If you would like to use a home server the following is recommended,
- Dedicated Laptop to run virtual machine software.
- Dynamic DNS Service such as Dyn (most Internet providers will not provide a static IP Address).
Virtual Machine Options for Your Desktop Computer
On your own desktop, I personally like the paid VMWare Workstation and on the Mac I prefer VMWare Fusion over Parallels. Free options though are just as good to start,
- VMware Workstation Player - there are click compare to see the key differences with the paid version, namely Snapshot capability.
- VMWare Fusion for Mac OS- similarly it's likely missing Snapshops.
- Sun/Oracle VirtualBox - don't recall limitations but it has historically been hard to use.
Setup Virtual Machine
Setup is straight-forward, but the key thing for running servers are,
- Ensure the VM has it's own unique IP
VMWare Fusion 11.5.0 on Mac OS X
- File New
- "Install from disc or image", Continue
- "Use another dics or disc image..." and select the downloaded iso file, Continue
- "Legacy BIOS", Continue
- "Customize Settings"
- Save As: "Tin Ubuntu 64-bit Server 22.04.3", Save
You will see a Window to specify specifics in Hardware,
Click "Network Adapter" and the default will be "Share with my Mac". This is problematic because we want to treat the VM as its own distinct server. Select instead under "Bridge Networking",
- Ethernet - only if connected and the button status shows green. For servers ethernet is more reliable and ideal.
- Wi-Fi - If you do not have Ethernet
- Autodetect - I don't like to use, but if you intend to carry our laptop around then pick this.
Click "Hard Disk (SCSI)" and change size from default 20.00 GB to 120 GB (Don't worry this does not take up your disk space). Click Apply, then Show All.
Click "Processors & Memory" and depending on your computer's available Memory lower up increase accordingly. Ubuntu recommends 1024 MB (aka 1GB), but for the purposes of learning 512 MB is sufficient.

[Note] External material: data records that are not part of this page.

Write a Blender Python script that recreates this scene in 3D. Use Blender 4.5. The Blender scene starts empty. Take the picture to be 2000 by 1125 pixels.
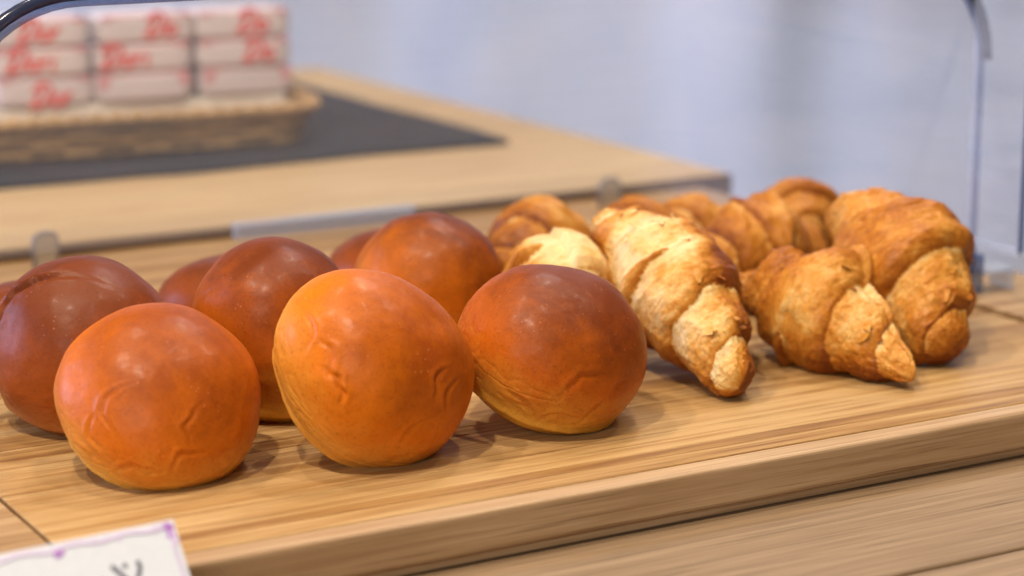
import bpy, bmesh, math, random
import numpy as np
from mathutils import Vector, Matrix

R = math.radians
scene = bpy.context.scene
COL = scene.collection

# ------------------------------------------------------------------ camera
# table top is z = 0, serving board centred on the origin, metres
CAM = Vector((-0.53, -0.99, 0.302))
cam_d = bpy.data.cameras.new('camera')
cam = bpy.data.objects.new('camera', cam_d)
COL.objects.link(cam)
cam.location = CAM
PITCH = math.atan(1002 / 4404.0)
cam.rotation_euler = (R(90) - PITCH, 0, R(-30))
cam_d.sensor_width = 36
cam_d.lens = 79.27
cam_d.clip_start = 0.02
cam_d.clip_end = 60
cam_d.dof.use_dof = True
cam_d.dof.focus_distance = 0.965
cam_d.dof.aperture_fstop = 5.8
scene.camera = cam

# ------------------------------------------------------------------ world + lamps
world = bpy.data.worlds.new('World')
scene.world = world
world.use_nodes = True
world.node_tree.nodes['Background'].inputs[0].default_value = (0.80, 0.88, 1.0, 1)
world.node_tree.nodes['Background'].inputs[1].default_value = 0.045


def lamp(name, kind, loc, energy, color, target=(0, 0, 0), **kw):
    d = bpy.data.lights.new(name, kind)
    d.energy = energy
    d.color = color
    for k, v in kw.items():
        setattr(d, k, v)
    o = bpy.data.objects.new(name, d)
    COL.objects.link(o)
    o.location = loc
    v = Vector(target) - Vector(loc)
    o.rotation_euler = v.to_track_quat('-Z', 'Y').to_euler()
    return o


WARM = (1.0, 0.84, 0.66)
for i, (x, y, e) in enumerate([(-1.05, -0.05, 19), (-0.35, 0.42, 10), (0.15, -0.45, 10), (0.60, 0.40, 12), (1.10, -0.15, 9), (-0.80, -0.65, 28)]):
    lamp('ceiling_spot', 'SPOT', (x, y, 1.75), e * 3.35, WARM, (0.0, 0.0, 0), shadow_soft_size=0.032,
         spot_size=R(95), spot_blend=0.6)
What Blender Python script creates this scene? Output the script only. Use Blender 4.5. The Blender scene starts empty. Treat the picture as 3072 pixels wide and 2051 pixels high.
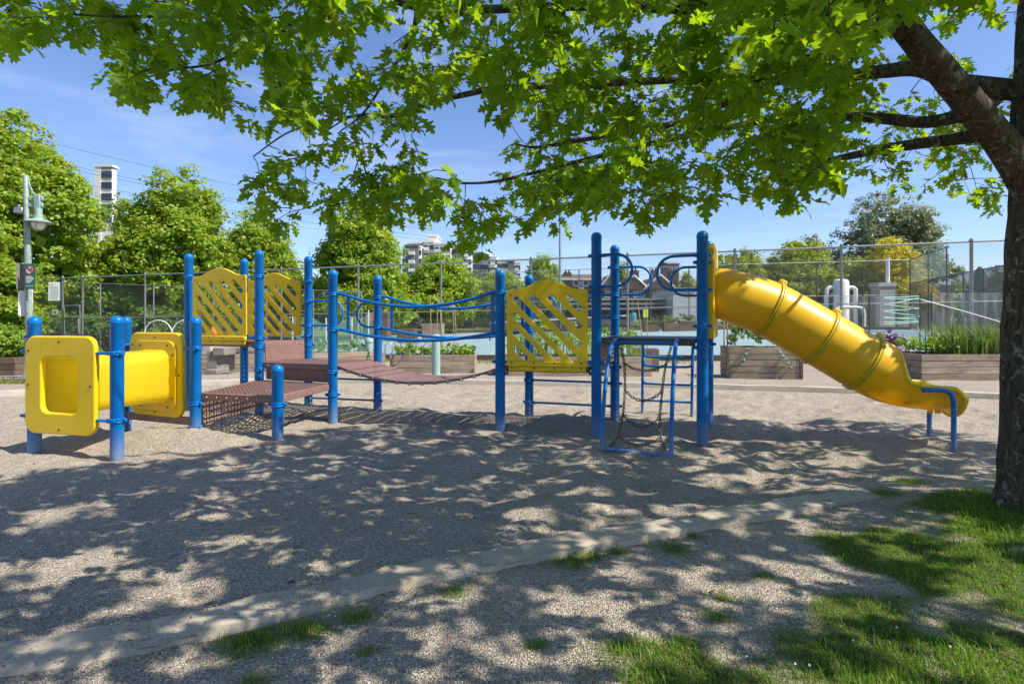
import bpy, bmesh, math, random
import numpy as np
from mathutils import Vector, Matrix, Quaternion

# ------------------------------------------------------------------ camera, sky, sun, exposure
S = bpy.context.scene
COL = S.collection
CAM_H = 1.37
cam_d = bpy.data.cameras.new('camera')
cam = bpy.data.objects.new('camera', cam_d); COL.objects.link(cam)
cam.location = (0, 0, CAM_H); cam.rotation_euler = (math.radians(90), 0, 0)
cam_d.sensor_width = 36.0; cam_d.lens = 36.0 * 1700 / 3072
cam_d.shift_y = -(1025.5 - 961) / 3072
cam_d.clip_start = 0.05; cam_d.clip_end = 3000
S.camera = cam

SUN_EL = math.radians(49); SUN_DIR2 = Vector((0.94, -0.34)).normalized()
TO_SUN = Vector((SUN_DIR2.x * math.cos(SUN_EL), SUN_DIR2.y * math.cos(SUN_EL), math.sin(SUN_EL)))
SKY_STRENGTH = 0.103; SUN_STRENGTH = 5.0; EXPOSURE = 0.66
wd = bpy.data.worlds.new('World'); S.world = wd; wd.use_nodes = True
nt = wd.node_tree; nt.nodes.clear()
sky = nt.nodes.new('ShaderNodeTexSky'); sky.sky_type = 'NISHITA'; sky.sun_disc = False
sky.sun_elevation = SUN_EL; sky.sun_rotation = math.atan2(SUN_DIR2.x, SUN_DIR2.y)
sky.air_density = 1.0; sky.dust_density = 0.35; sky.ozone_density = 2.6
geo = nt.nodes.new('ShaderNodeTexCoord')
mp = nt.nodes.new('ShaderNodeMapping'); mp.inputs['Scale'].default_value = (1.0, 1.0, 4.5)
mp.inputs['Rotation'].default_value = (0.3, 0.25, 0.5)
ns = nt.nodes.new('ShaderNodeTexNoise'); ns.inputs['Scale'].default_value = 2.1; ns.inputs['Detail'].default_value = 7; ns.inputs['Roughness'].default_value = 0.62; ns.inputs['Distortion'].default_value = 0.6
rp = nt.nodes.new('ShaderNodeValToRGB')
rp.color_ramp.elements[0].position = 0.50; rp.color_ramp.elements[0].color = (0, 0, 0, 1)
rp.color_ramp.elements[1].position = 0.80; rp.color_ramp.elements[1].color = (0.42, 0.42, 0.42, 1)
mx = nt.nodes.new('ShaderNodeMix'); mx.data_type = 'RGBA'
mx.inputs['B'].default_value = (6.2, 6.9, 7.9, 1)
bg = nt.nodes.new('ShaderNodeBackground'); bg.inputs['Strength'].default_value = SKY_STRENGTH
out = nt.nodes.new('ShaderNodeOutputWorld')
L_ = nt.links.new
L_(geo.outputs['Generated'], mp.inputs['Vector']); L_(mp.outputs['Vector'], ns.inputs['Vector'])
L_(ns.outputs['Fac'], rp.inputs['Fac']); L_(rp.outputs['Color'], mx.inputs['Factor'])
tn_ = nt.nodes.new('ShaderNodeMix'); tn_.data_type = 'RGBA'; tn_.blend_type = 'MULTIPLY'; tn_.inputs['Factor'].default_value = 1; tn_.inputs['B'].default_value = (.93, .99, 1.20, 1)
L_(sky.outputs['Color'], tn_.inputs['A']); L_(tn_.outputs['Result'], mx.inputs['A']); L_(mx.outputs['Result'], bg.inputs['Color']); L_(bg.outputs['Background'], out.inputs['Surface'])

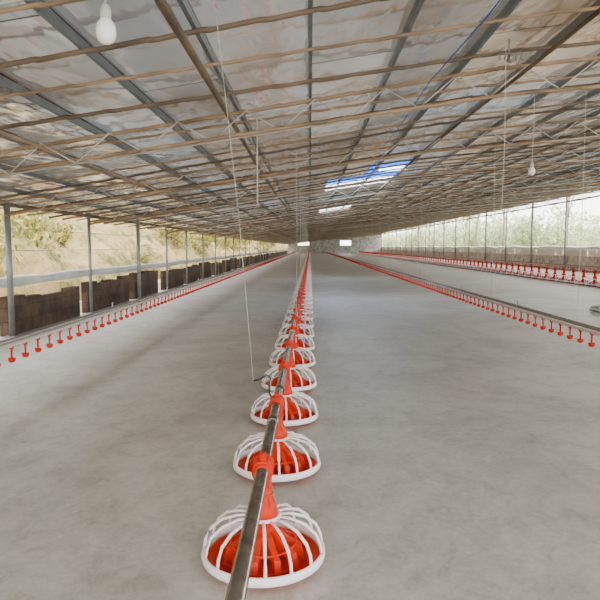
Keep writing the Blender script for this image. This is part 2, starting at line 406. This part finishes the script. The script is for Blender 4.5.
# ---------------- drinker lines ----------------
def cup_geo(bm, o=(0, 0, 0)):
    o = Vector(o)
    box(bm, o.x-.015, o.x+.015, o.y-.013, o.y+.013, o.z+.328, o.z+.360)
    tube(bm, [o+Vector((0, 0, .335)), o+Vector((0, 0, .29)), o+Vector((0, 0, .255))], [.011, .009, .008], 8)
    lathe(bm, [(0, .212), (.017, .212), (.028, .223), (.033, .247), (.030, .247), (.025, .229), (.0, .222)], 12, o)
    box(bm, o.x-.029, o.x+.029, o.y-.004, o.y+.004, o.z+.245, o.z+.254)
cupm = mesh('drip_cup', cup_geo, M_red)
def drinker(x, y0, label, sp=.25):
    e = obj('drinker_line', None, (x, y0, 0), label=label, cat='drinker line')
    ln = L-4-y0
    obj('water_pipe', mesh('water_pipe', lambda bm: tube(bm, [(0, 0, .356), (0, ln, .356)], .016, 10), M_pvc), parent=e, label='pale plastic water pipe')
    obj('support_rail', mesh('support_rail', lambda bm: tube(bm, [(0, 0, .402), (0, ln, .402)], .020, 10), M_alu), parent=e, label='grey metal support rail')
    n = int(ln/sp)
    for i in range(min(n, 100)): obj('drip_cup', cupm, (0, .1+sp*i, 0), parent=e)
    def far(bm):
        for i in range(100, n): cup_geo(bm, (0, .1+sp*i, 0))
    obj('drip_cup_row', mesh('drip_cup_row', far, M_red), parent=e, kind='stuff')
    def cl(bm):
        q = .5
        while q < ln: tube(bm, [(0, q, .39), (0, q, .46), (0, q+.02, .48)], .010, 6); box(bm, -.018, .018, q-.015, q+.015, .335, .415); q += 3
    obj('hanger_clip', mesh('hanger_clip', cl, M_pvc), parent=e, kind='stuff')
drinker(-2.56, 4.2, 'poultry drinker line with red drip cups near brick wall')
drinker(2.8, 4.6, 'poultry drinker line with red drip cups beside feeder row')
drinker(11.4, 17, 'distant poultry drinker line with red cups near block wall', .3)

def cord(a, b, r=.0025, label='thin pale suspension cord hanging from the roof', m_=None, name='suspension_cord', g='suspension cords'):
    return obj(name, mesh(name, lambda bm: tube(bm, [a, Vector(a).lerp(Vector(b), .5)+Vector((.012, 0, 0)), b], r, 5), m_ or M_cord), label=label, cat='cord', group=g)
for x, ys in ((-2.56, [4.7+6*i for i in range(10)]), (2.8, [6.3+3*i for i in range(12)]), (11.4, [22+6*i for i in range(8)]), (8.7, [19+6*i for i in range(8)])):
    for y in ys: cord((x, y, roof(x)-.03), (x, y, .42))
for y in [7.6+3*i for i in range(12)]: cord((FX, y, roof(FX)-.03), (FX, y, PZ+.02), .003)
cord((-.47, 3.1, roof(-.47)-.05), (-.325, 3.40, .43), .0015, 'slanting pale cord running down to the feed pipe hook')
def hook(bm):
    tube(bm, [(-.005, 0, -.045), (-.04, 0, -.05), (-.06, 0, -.02), (-.06, 0, .05), (-.05, .0, .07), (-.075, 0, .09), (-.12, 0, .06), (-.155, 0, .055)], .0055, 8)
    tube(bm, [(0, -.02, 0), (0, .02, 0)], .027, 14)
obj('pipe_hook', mesh('pipe_hook', hook, M_black), (FX, 3.42, PZ), label='small black steel hook gripping the feed pipe', cat='hook')
def bar(bm): tube(bm, [(0, 0, 0), (0, 0, .83)], .006, 8); tube(bm, [(-.02, 0, .83), (.02, 0, .83)], .012, 8)
obj('hanging_bar', mesh('hanging_bar', bar, M_pvc), (-.46, 5.3, roof(-.46)-.85), label='thin white rod hanging down from the roof', cat='rod')
cord((1.38, 4.4, roof(1.38)-.05), (1.38, 4.4, 1.24), .0022, 'pale cord hanging freely from a winch under the roof')
def pulley(bm):
    tube(bm, [(-.08, 0, 0), (.08, 0, 0)], .008, 8)
    tube(bm, [(-.014, 0, -.03), (.014, 0, -.03)], .03, 14)
    for q in (-.07, -.035, .04, .075): tube(bm, [(q, 0, 0), (q, 0, -.04)], .006, 6)
    tube(bm, [(-.01, 0, .0), (-.01, 0, .1)], .006, 6)
obj('pulley', mesh('pulley', pulley, M_alu), (1.40, 4.36, roof(1.4)-.15), label='small grey pulley bracket hanging beneath the rafters', cat='pulley')

def bulb(x, y, z, s, label):
    zt = roof(x)-.03-z
    e = obj('light_bulb', None, (x, y, z), label=label, cat='light bulb', group='hanging light bulbs')
    obj('glass', mesh('glass', lambda bm: lathe(bm, [(0, -.045*s), (.016*s, -.042*s), (.031*s, -.030*s), (.038*s, -.010*s), (.0385*s, .010*s), (.035*s, .028*s), (.026*s, .042*s), (.019*s, .052*s), (0, .054*s)], 28), M_bulb), parent=e)
    obj('socket', mesh('socket', lambda bm: lathe(bm, [(0, .05*s), (.02*s, .05*s), (.021*s, .085*s), (.014*s, .105*s), (.0, .108*s)], 18), M_pvc), parent=e, label='pale plastic bulb socket')
    obj('cord', mesh('cord', lambda bm: tube(bm, [(0, 0, .1*s), (.006, 0, .5*(zt+.1*s)), (0, 0, zt)], .0025, 6), M_cord), parent=e)
bulb(-.75, 2.27, 1.985, .95, 'white frosted light bulb hanging from a short cord')
bulb(2.17, 6.0, 1.935, .85, 'small white light bulb on a long cord')
def sack(bm):
    bmesh.ops.create_icosphere(bm, subdivisions=4, radius=1)
    for v in bm.verts:
        p = v.co
        k = 1+.12*math.sin(5*p.x+1)*math.sin(4*p.y)+.06*math.sin(9*p.z+3*p.x)
        v.co = Vector((p.x*.26*k, p.y*.2*k, max(-.0, p.z*.09*k+.055)))
    for f in bm.faces: f.smooth = True
obj('feed_sack', mesh('feed_sack', sack, M_sack), (5.5, 11.2, 0), label='crumpled grey sack lying on the concrete floor', cat='sack')

# ---------------- outside ----------------
def og(bm): box(bm, -90, -4.2, -20, 190, -.4, -.06); box(bm, 13.2, 90, -20, 190, -.4, -.06); box(bm, -4.2, 13.2, L, 190, -.4, -.06)
obj('ground', mesh('ground', og, M_earth), label='dry tan earth ground outside the shed', cat='ground', kind='structure')
def bz(t, y): return -.1+7.5*(t**.7)*(1+.12*math.sin(y*.23+t*7))
def bank(bm):
    nx, ny = 70, 240; G = []
    rb_ = random.Random(3)
    for i in range(nx):
        t = i/(nx-1); row = []
        for j in range(ny):
            y = -15+j*.8; x = -5.6-t*13
            z = bz(t, y)+(rb_.uniform(-.17, .17) if i else 0)
            row.append(bm.verts.new((x+.3*math.sin(j*.9), y, z)))
        G.append(row)
    for i in range(nx-1):
        for j in range(ny-1):
            bm.faces.new((G[i][j], G[i+1][j], G[i+1][j+1], G[i][j+1]))
obj('earth_bank', mesh('earth_bank', bank, M_bank), label='tall dry grassy earth bank behind the brick wall', cat='bank')
def bushmesh(seed, m_, N=1800, lf=1.0):
    rnd = random.Random(seed)
    def f(bm):
        blobs = [(Vector((rnd.uniform(-1.1, 1.1), rnd.uniform(-1.1, 1.1), rnd.uniform(.1, 1.3))), rnd.uniform(.4, .9)) for _ in range(9)]
        for _ in range(N):
            c, r = rnd.choice(blobs)
            d = Vector((rnd.gauss(0, 1), rnd.gauss(0, 1), rnd.gauss(0, 1))).normalized()*r*rnd.uniform(.5, 1.2)
            p = c+d
            if p.z < 0: p.z = abs(p.z)*.5
            a = Vector((rnd.gauss(0, 1), rnd.gauss(0, 1), rnd.gauss(0, 1))).normalized(); b_ = a.orthogonal().normalized()
            s = rnd.uniform(.07, .16)*lf
            bm.faces.new([bm.verts.new(p+q) for q in (a*s, b_*s*.35, -a*s, -b_*s*.35)])
        for _ in range(5):
            q = rnd.choice(blobs)[0]
            tube(bm, [(0, 0, -.1), (q.x*.4, q.y*.4, q.z*.5), q], [.04, .03, .01], 5)
    return mesh('bush', f, m_)
B1 = [bushmesh(s, M_leaf, 2200) for s in (1, 2, 3)]
B2 = [bushmesh(s, M_leaf2, 2400, 1.1) for s in (4, 5)]
rnd = random.Random(11)
for i in range(110):
    t = rnd.uniform(.04, .6); x = -5.8-t*13; y = 8+(i*.95)+rnd.uniform(-1, 1)
    z = bz(t, y)-.45
    o = obj('bush', rnd.choice(B1), (x, y, z), label='sunlit yellow-green bush growing on the earth bank', cat='bush', group='bushes on the bank')
    s = rnd.uniform(.3, .8); o.scale = (s, s, s*rnd.uniform(.8, 1.2)); o.rotation_euler[2] = rnd.uniform(0, 6)
for i in range(44):
    y = 20+i*2.9+rnd.uniform(-1, 1); x = 18 + (i % 3)*4
    o = obj('bush', rnd.choice(B2), (x, y, -.1), label='tall pale green bush growing outside the block wall', cat='bush', group='bushes outside the block wall')
    s = rnd.uniform(1.2, 2.0); o.scale = (s, s, s*1.3); o.rotation_euler[2] = rnd.uniform(0, 6)
def trunk(bm):
    tube(bm, [(0, 0, 0), (.1, 0, 2), (-.05, .1, 4.5), (.1, 0, 7)], [.11, .09, .07, .04], 8)
    tube(bm, [(.0, 0, 3), (.6, .2, 4.5), (.9, .2, 6)], [.05, .035, .02], 6)
    tube(bm, [(0, 0, 3.6), (-.6, .1, 5), (-.8, .4, 6.5)], [.05, .035, .02], 6)
tm = mesh('tree', trunk, M_trunk)
for i in range(8):
    o = obj('tree', tm, (rnd.uniform(15, 16), 30+i*8+rnd.uniform(-2, 2), -.1), label='slender bare-stemmed tree standing outside the shed', cat='tree', group='trees outside the block wall')
    o.rotation_euler[2] = rnd.uniform(0, 6)

# ---------------- light ----------------
w = bpy.data.worlds.new('World'); bpy.context.scene.world = w; w.use_nodes = True
bg = w.node_tree.nodes['Background']; bg.inputs[0].default_value = (1, .985, .95, 1); bg.inputs[1].default_value = 7.2
s = bpy.data.lights.new('sun', 'SUN'); s.energy = 9; s.angle = .05; s.color = (1, .93, .80)
so = bpy.data.objects.new('sun', s); COL.objects.link(so)
so.rotation_euler = (math.radians(-8), math.radians(20), 0)

# ---------------- camera ----------------
c = bpy.data.cameras.new('camera'); co = bpy.data.objects.new('camera', c); COL.objects.link(co)
c.sensor_width = 36; c.lens = 36; c.clip_start = .05; c.clip_end = 400
co.location = (0, 0, 1.2)
co.rotation_euler = (math.radians(90-5.05), 0, math.radians(.95))
bpy.context.scene.camera = co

Click "Show All" to go back and I like to disable sharing of unnecessary peripherals for efficiency,
- Bluetooth
- Printer
- Camera (remove)
Dynamic DNS
DynDNS.com - provides some free DNS. Also, I believe it allows you to use dynamic DNS with real Domains provided you purchase from them.
Provided you setup your Dyn DNS account with basic user and password (there's Key generation now but I am not using real domains yet so will look into it later)
After 5 minutes of research I opted for the command line based client, ddclient noted on the Dyn DNS website,
sudo apt-get install ddclient Reading package lists... Done Building dependency tree Reading state information... Done The following NEW packages will be installed: ddclient 0 upgraded, 1 newly installed, 0 to remove and 0 not upgraded. Need to get 71.7 kB of archives. After this operation, 338 kB of additional disk space will be used. Get:1 http://ca.archive.ubuntu.com/ubuntu/ trusty/universe ddclient all 3.8.1-1ubuntu2 [71.7 kB] Fetched 71.7 kB in 0s (300 kB/s) Preconfiguring packages ... Selecting previously unselected package ddclient. (Reading database ... 169652 files and directories currently installed.) Preparing to unpack .../ddclient_3.8.1-1ubuntu2_all.deb ... Unpacking ddclient (3.8.1-1ubuntu2) ... Processing triggers for man-db (2.6.7.1-1ubuntu1) ... Processing triggers for ureadahead (0.100.0-16) ... ureadahead will be reprofiled on next reboot Setting up ddclient (3.8.1-1ubuntu2) ... update-rc.d: warning: stop runlevel arguments (1) do not match ddclient Default-Stop values (0 1 6) # Maybe look up what this means, but everything works. Processing triggers for ureadahead (0.100.0-16) ...
Selected Dynamic DNS as the service, put in user name and pass and using generated list picked my entries. Also chose to use their IP lookup service, rebooted and was done.